В средневековых сочинениях подтекст постоянно выводится на первый план, и внутреннее содержание наблюдаемого затмевает внешнее. Во многих сборниках XVII века воспроизведено рассуждение о «позоре» (зрелище): он бывает удивительный и не слишком достойный удивления. Неудивительное зрелище — борцы в цирке: один одолевает другого, что же тут выдающегося. «Егда же видимый человек боряся с невидимым врагом дьяволом и одолевает ему, не покорся ему, похоти его, се есть со удивлением зримое». Несмотря на назидательность этого отрывка (далее в нём сказано о доблести мучеников, претерпевающих пытки — «позор убо быхом ангелом и человеком»), заданная вначале оппозиция зримого и «незримого зрелища» очень показательна.

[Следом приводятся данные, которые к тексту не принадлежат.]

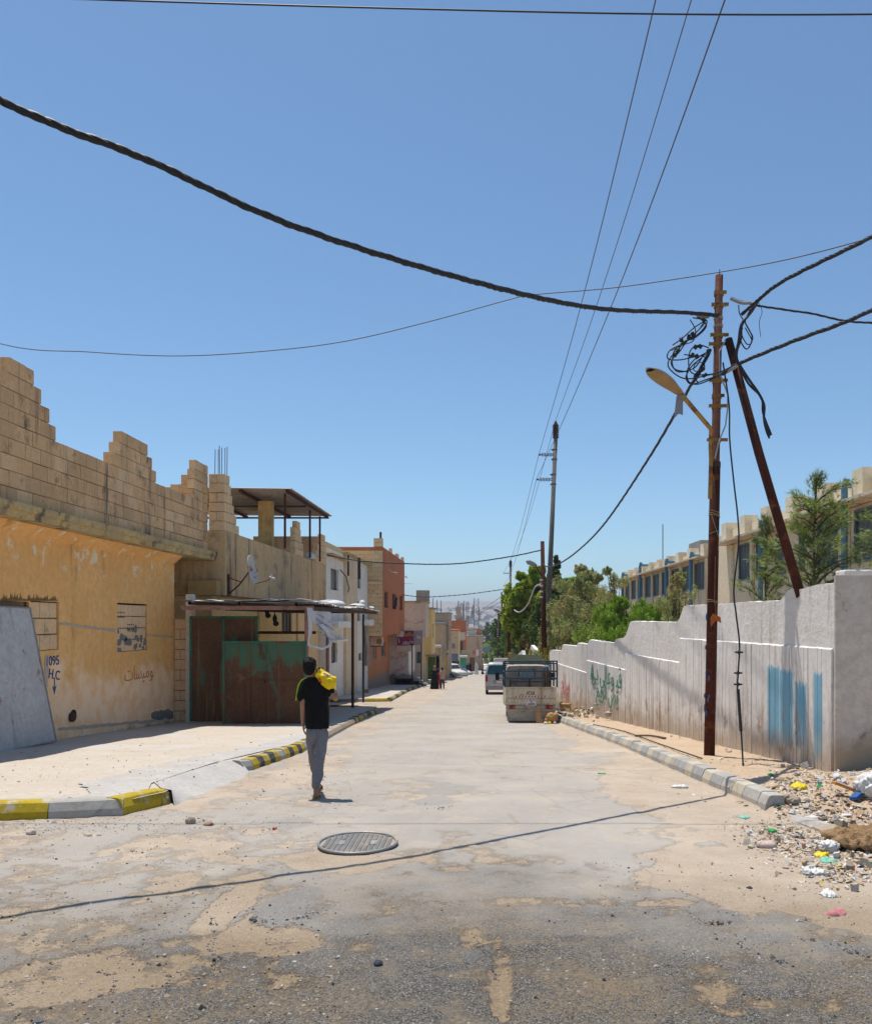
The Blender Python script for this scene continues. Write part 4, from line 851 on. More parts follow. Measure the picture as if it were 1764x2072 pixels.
house('grey_block_house','dark unfinished roof room rising above the tan block house',-10,-4.5,95.5,104,-6,2.3,M['brown_house'],east=[(97,98.4,-1,.7)],south=[],roof=M['grey_conc'])
m=MB(); 
for k in range(5): m.tube([(-7.5+k*.5,98,2.3),(-7.5+k*.5,98,4.0+random.uniform(-.3,.3))],.04,5)
m.build('rebar',M['dark_rust'],[x for x in COL.objects if x.name=='grey_block_house'][0])
house('yellow_kiosk','small bright yellow shed wall with two dark vents near the parked cars',-6.5,-4.55,92.2,95.4,-5.6,-2.5,M['yellow_house'] )
house('block_wall_house','low pale block wall house next to the far terracotta house',-9,-3.9,112,118,-7,.1,M['block_light'],roof=M['terracotta'])
h9=house('far_terracotta_house','distant terracotta house with a chimney stub and one dark window',-9,-3.3,126,134,-7.5,1.5,M['terracotta'],south=[(-4.4,-3.6,-3.6,-1.6)],fr='cream',pn='dark_glass')
m=MB(); m.box(-4.65,-4.05,126.2,127,1.5,3.6); m.build('chimney',M['brown_house'],h9); m=MB(); m.box(-4.45,-3.35,125.93,125.99,-1.5,-.3); m.build('cream_panel',M['cream'],h9)
h10=house('far_tan_house','distant plain tan house with a row of roof tanks',-9,-.95,152,162,-9,-1.5,M['brown_house'],roof=M['grey_conc'])
m=MB(); m.box(-3.6,-2.0,154,156,-1.3,.2); m.build('roof_room',M['cream'],h10); m=MB(); m.box(-1.9,-1.0,155,157,-1.3,-.1); m.build('roof_room',M['terracotta_low'],h10)
house('far_grey_house','small distant grey house seen between trees at the street end',2.6,8,190,200,-12,-3.6,M['brown_house'],south=[(3.4,4.6,-7,-5.5)])
# shop fronts, boards and awnings in the distance
def board(name,label,cat,u0,u1,v0,v1,Y,mat,leg=True,th=.15,postm=None):
    a=at(u0,v1,Y); b=at(u1,v0,Y); o=thing(name,label,cat,((a.x+b.x)/2,Y,a.z)); m=MB(); m.box(a.x,b.x,Y,Y+th,a.z,b.z); m.build('panel',mat,o)
    if leg:
        for x in (a.x+.12,b.x-.12):
            m=MB(); m.tube([(x,Y+th/2,G(Y)),(x,Y+th/2,a.z)],.05,6); m.build('post',M['zinc'],o)
    return o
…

Пожалуй, ощущение чуда оживления механических фигурок во взрослом возрасте мы утратили, хотя нас всё ещё способны напугать и удивить подвижные картинки на киноэкране. Уже в начале XIX в. Гофман описал ребёнка, который не доволен тем, что искусно сделанные человечки не могут изменить свой маршрут, а только повторяют одну и ту же программу действий, и уже осознанное, рациональное наслаждение сложным механизмом предоставляется обществу взрослых. Зато повествовательность, притчевость старинных машин для нас сохраняется. Истории становятся более личными, для многих любование механическими фигурками связано с чувством ностальгии, мечтами. Также популярное в современной культуре соотнесение себя с каким-нибудь животным (хранение статуэток, кулонов с его приятным, но нереалистичным изображением) обычно напрямую не связано с симпатией к этому существу в природе, его настоящими признаками. Это символ, притча, история — не такая поучительная, как в Средние века, но не менее содержательная для частного человека.